*WHAT IS BEING ASKED*
Set down the material exactly as given, please, from its first line through the line that includes "sc = bpy.context.scene".

*INFORMATION PROVIDED*
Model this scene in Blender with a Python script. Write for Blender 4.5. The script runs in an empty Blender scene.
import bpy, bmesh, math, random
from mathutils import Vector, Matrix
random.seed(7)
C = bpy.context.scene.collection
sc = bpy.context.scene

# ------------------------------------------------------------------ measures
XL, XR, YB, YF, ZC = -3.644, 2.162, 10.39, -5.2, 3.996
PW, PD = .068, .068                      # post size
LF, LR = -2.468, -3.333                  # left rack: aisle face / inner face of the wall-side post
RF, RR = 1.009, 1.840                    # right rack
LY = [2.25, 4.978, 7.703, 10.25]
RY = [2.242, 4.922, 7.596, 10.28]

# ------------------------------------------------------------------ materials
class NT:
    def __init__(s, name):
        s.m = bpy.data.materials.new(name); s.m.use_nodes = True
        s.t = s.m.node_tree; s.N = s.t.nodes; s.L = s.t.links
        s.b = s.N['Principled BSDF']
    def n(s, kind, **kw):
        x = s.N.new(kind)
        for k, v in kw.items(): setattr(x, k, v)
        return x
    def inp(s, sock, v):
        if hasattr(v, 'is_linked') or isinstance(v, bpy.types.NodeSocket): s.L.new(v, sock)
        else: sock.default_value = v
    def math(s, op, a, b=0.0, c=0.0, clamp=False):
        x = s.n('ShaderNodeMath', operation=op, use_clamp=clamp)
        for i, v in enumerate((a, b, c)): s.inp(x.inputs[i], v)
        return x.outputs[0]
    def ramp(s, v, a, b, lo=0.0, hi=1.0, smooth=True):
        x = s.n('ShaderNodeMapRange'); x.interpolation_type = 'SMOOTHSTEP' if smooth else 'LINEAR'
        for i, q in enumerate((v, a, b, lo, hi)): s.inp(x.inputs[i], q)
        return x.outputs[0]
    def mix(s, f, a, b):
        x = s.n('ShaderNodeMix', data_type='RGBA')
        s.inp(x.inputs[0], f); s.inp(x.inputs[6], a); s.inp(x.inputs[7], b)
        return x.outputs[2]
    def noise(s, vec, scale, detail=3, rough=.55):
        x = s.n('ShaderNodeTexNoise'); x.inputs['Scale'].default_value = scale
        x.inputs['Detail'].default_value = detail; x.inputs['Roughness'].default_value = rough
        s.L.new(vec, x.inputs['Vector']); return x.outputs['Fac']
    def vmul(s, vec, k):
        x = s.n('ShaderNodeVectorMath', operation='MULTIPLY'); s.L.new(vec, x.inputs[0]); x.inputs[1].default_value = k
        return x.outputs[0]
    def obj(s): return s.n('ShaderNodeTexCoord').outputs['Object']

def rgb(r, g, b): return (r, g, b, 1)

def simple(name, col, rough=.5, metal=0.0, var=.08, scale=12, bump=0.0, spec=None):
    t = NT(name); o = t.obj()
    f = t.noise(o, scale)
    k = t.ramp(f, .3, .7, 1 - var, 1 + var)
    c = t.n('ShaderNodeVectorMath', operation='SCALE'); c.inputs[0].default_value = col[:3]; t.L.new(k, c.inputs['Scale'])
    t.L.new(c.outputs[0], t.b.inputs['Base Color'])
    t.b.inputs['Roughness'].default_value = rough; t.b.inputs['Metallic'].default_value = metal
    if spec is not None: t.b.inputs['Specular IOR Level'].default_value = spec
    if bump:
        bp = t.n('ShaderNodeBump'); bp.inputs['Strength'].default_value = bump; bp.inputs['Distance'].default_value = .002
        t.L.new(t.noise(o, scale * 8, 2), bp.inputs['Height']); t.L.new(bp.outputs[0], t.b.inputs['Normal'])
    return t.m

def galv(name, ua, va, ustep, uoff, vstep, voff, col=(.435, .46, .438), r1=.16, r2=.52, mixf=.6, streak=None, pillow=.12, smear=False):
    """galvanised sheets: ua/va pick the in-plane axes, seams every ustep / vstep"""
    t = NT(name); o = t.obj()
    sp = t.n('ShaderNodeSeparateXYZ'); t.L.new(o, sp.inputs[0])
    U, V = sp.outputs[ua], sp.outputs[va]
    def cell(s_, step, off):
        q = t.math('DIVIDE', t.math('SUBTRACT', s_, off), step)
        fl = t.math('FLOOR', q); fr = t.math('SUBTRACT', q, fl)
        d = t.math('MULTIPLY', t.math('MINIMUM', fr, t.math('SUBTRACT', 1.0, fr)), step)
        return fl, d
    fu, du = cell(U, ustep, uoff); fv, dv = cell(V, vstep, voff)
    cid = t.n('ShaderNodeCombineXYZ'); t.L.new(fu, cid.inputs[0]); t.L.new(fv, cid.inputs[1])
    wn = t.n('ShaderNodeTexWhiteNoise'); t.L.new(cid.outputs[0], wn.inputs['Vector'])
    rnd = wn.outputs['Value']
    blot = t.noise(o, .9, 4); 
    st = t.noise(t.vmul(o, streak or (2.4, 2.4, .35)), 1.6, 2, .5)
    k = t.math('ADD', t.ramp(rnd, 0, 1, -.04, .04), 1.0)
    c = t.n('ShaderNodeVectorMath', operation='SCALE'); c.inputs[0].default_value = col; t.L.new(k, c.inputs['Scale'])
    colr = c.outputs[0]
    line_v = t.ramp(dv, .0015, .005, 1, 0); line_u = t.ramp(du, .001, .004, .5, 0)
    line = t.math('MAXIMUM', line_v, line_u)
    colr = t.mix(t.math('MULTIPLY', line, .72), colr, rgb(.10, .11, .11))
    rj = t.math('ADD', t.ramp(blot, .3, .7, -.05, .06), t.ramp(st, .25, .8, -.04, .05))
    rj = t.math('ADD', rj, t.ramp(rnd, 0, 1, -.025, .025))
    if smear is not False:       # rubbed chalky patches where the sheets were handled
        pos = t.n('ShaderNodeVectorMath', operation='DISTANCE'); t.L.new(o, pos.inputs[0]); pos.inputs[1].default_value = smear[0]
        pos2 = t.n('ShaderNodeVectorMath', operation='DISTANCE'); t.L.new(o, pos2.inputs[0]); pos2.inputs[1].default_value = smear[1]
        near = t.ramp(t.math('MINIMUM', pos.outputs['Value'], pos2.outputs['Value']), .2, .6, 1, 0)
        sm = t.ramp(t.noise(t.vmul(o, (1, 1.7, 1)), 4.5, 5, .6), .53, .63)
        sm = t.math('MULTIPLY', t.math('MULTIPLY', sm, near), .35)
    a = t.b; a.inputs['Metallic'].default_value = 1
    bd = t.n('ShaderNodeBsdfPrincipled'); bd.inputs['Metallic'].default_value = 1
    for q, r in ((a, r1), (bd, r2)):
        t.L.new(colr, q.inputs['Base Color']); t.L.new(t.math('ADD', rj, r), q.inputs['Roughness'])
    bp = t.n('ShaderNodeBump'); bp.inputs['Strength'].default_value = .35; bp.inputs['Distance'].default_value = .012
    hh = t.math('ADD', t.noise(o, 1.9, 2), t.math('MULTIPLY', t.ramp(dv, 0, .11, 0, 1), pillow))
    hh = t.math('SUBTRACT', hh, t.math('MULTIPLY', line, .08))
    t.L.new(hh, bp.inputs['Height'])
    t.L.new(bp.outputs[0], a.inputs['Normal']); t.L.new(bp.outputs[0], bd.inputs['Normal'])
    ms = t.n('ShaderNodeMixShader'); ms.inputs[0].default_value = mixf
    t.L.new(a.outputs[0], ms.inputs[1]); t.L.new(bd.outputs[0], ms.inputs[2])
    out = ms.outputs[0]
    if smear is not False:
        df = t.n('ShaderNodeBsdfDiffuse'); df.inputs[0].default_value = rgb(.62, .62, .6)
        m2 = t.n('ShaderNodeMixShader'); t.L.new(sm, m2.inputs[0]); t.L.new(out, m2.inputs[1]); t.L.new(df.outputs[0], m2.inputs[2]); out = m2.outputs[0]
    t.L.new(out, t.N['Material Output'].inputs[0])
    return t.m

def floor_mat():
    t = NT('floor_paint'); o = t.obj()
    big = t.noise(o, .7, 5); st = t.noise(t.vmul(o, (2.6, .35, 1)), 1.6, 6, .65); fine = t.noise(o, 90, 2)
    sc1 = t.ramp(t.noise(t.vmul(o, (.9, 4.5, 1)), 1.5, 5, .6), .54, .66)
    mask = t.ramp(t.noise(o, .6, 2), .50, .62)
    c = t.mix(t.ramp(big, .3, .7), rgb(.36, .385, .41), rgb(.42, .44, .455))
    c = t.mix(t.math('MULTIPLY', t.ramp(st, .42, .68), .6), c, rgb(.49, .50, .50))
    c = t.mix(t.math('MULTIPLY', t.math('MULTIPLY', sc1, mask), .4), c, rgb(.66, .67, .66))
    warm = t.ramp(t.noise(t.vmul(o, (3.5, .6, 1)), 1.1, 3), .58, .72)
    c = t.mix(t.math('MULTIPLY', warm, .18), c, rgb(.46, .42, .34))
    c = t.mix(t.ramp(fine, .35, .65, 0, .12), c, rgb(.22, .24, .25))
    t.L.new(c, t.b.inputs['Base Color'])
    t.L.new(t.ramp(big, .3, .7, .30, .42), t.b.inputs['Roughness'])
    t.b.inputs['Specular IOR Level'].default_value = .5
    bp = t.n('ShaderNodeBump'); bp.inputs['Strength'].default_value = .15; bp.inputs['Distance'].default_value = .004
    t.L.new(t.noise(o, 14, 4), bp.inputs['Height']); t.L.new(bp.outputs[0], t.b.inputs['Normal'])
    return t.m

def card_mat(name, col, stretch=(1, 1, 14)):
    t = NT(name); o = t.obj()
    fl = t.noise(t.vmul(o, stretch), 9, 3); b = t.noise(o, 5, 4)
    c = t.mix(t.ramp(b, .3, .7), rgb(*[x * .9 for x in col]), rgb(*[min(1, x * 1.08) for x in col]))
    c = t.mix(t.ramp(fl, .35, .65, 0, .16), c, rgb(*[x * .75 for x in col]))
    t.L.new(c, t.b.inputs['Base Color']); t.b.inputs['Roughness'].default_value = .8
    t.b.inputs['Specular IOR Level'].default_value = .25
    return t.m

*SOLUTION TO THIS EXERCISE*
Model this scene in Blender with a Python script. Write for Blender 4.5. The script runs in an empty Blender scene.
import bpy, bmesh, math, random
from mathutils import Vector, Matrix
random.seed(7)
C = bpy.context.scene.collection
sc = bpy.context.scene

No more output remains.